> _Task to carry out_
Everything from the first line to the line containing "return -0.21 - 0.38*min(1.0, max(0.0, (x-9.2)/13.0))" is to be repeated exactly; nothing past it.

> _Data segment_
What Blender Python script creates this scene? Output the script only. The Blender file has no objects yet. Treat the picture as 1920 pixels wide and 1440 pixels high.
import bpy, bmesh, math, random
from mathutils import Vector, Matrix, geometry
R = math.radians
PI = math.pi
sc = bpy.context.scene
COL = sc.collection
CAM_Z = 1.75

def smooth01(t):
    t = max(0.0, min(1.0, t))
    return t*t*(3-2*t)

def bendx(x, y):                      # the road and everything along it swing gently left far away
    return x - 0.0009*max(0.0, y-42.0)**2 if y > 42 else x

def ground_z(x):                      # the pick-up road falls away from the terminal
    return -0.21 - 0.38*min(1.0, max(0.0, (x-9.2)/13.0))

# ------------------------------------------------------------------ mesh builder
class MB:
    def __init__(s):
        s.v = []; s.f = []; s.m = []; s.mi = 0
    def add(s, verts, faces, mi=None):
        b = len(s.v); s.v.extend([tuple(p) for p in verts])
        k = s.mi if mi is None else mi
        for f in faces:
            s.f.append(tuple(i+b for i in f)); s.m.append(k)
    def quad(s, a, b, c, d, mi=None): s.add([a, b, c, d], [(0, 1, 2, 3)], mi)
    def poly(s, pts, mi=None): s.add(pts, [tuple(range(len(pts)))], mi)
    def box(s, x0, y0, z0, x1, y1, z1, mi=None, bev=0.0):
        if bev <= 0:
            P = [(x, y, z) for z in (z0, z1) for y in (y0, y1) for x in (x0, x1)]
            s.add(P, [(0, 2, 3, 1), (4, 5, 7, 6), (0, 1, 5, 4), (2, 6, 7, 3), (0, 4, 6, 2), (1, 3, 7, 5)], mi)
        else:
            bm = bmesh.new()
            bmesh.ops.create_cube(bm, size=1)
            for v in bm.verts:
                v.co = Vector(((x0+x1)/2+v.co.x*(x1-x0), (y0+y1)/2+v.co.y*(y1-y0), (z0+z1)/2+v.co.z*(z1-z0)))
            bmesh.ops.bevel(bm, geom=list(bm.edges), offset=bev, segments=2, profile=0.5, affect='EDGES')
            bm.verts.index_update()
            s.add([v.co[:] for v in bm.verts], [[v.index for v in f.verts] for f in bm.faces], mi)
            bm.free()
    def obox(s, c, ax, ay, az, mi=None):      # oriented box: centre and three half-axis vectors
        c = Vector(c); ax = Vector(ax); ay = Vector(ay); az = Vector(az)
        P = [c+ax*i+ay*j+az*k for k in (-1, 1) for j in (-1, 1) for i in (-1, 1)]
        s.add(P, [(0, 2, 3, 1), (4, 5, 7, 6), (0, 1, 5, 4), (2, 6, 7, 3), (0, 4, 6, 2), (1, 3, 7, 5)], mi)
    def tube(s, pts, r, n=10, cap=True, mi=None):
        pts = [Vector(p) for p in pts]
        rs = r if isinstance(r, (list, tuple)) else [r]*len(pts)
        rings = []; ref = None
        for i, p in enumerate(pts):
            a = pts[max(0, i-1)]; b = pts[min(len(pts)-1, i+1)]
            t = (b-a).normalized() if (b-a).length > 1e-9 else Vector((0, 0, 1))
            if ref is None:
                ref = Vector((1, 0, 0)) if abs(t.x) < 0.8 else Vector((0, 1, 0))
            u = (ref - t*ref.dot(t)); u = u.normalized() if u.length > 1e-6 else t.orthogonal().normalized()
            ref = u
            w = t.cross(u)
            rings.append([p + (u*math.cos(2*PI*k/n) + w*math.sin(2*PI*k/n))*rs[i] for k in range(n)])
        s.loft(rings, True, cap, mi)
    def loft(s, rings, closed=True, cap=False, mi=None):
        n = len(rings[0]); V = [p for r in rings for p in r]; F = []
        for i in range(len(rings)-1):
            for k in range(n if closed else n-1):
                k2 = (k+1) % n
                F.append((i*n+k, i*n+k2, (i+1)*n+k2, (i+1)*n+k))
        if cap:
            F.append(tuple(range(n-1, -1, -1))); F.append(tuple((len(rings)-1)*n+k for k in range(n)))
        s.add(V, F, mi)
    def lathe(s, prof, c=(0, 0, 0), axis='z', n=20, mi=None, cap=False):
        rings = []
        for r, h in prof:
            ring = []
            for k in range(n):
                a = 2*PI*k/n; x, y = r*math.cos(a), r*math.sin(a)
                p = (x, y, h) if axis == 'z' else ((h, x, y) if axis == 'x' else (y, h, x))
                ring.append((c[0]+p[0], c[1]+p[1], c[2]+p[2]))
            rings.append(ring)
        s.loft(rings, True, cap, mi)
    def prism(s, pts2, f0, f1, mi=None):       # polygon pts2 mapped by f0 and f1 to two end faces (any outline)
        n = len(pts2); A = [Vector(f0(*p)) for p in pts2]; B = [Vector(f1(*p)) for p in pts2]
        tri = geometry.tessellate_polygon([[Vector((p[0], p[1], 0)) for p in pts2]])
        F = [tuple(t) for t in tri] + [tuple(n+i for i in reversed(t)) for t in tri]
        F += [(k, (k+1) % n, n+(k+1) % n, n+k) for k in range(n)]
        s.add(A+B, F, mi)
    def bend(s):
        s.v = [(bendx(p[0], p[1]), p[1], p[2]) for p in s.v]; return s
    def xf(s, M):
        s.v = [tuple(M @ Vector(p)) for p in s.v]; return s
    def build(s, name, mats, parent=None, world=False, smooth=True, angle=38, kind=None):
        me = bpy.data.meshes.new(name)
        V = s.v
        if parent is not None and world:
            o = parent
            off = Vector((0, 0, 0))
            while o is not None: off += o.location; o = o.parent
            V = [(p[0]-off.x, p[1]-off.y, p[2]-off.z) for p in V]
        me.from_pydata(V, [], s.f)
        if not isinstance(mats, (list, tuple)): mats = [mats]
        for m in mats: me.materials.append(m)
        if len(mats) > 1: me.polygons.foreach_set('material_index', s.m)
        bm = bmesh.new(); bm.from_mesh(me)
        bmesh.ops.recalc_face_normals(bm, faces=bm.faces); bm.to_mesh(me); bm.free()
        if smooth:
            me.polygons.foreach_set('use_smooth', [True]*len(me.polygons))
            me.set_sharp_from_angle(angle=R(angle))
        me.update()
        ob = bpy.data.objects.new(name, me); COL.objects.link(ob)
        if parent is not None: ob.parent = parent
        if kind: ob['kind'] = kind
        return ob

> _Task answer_
What Blender Python script creates this scene? Output the script only. The Blender file has no objects yet. Treat the picture as 1920 pixels wide and 1440 pixels high.
import bpy, bmesh, math, random
from mathutils import Vector, Matrix, geometry
R = math.radians
PI = math.pi
sc = bpy.context.scene
COL = sc.collection
CAM_Z = 1.75

def smooth01(t):
    t = max(0.0, min(1.0, t))
    return t*t*(3-2*t)

def bendx(x, y):                      # the road and everything along it swing gently left far away
    return x - 0.0009*max(0.0, y-42.0)**2 if y > 42 else x

def ground_z(x):                      # the pick-up road falls away from the terminal
    return -0.21 - 0.38*min(1.0, max(0.0, (x-9.2)/13.0))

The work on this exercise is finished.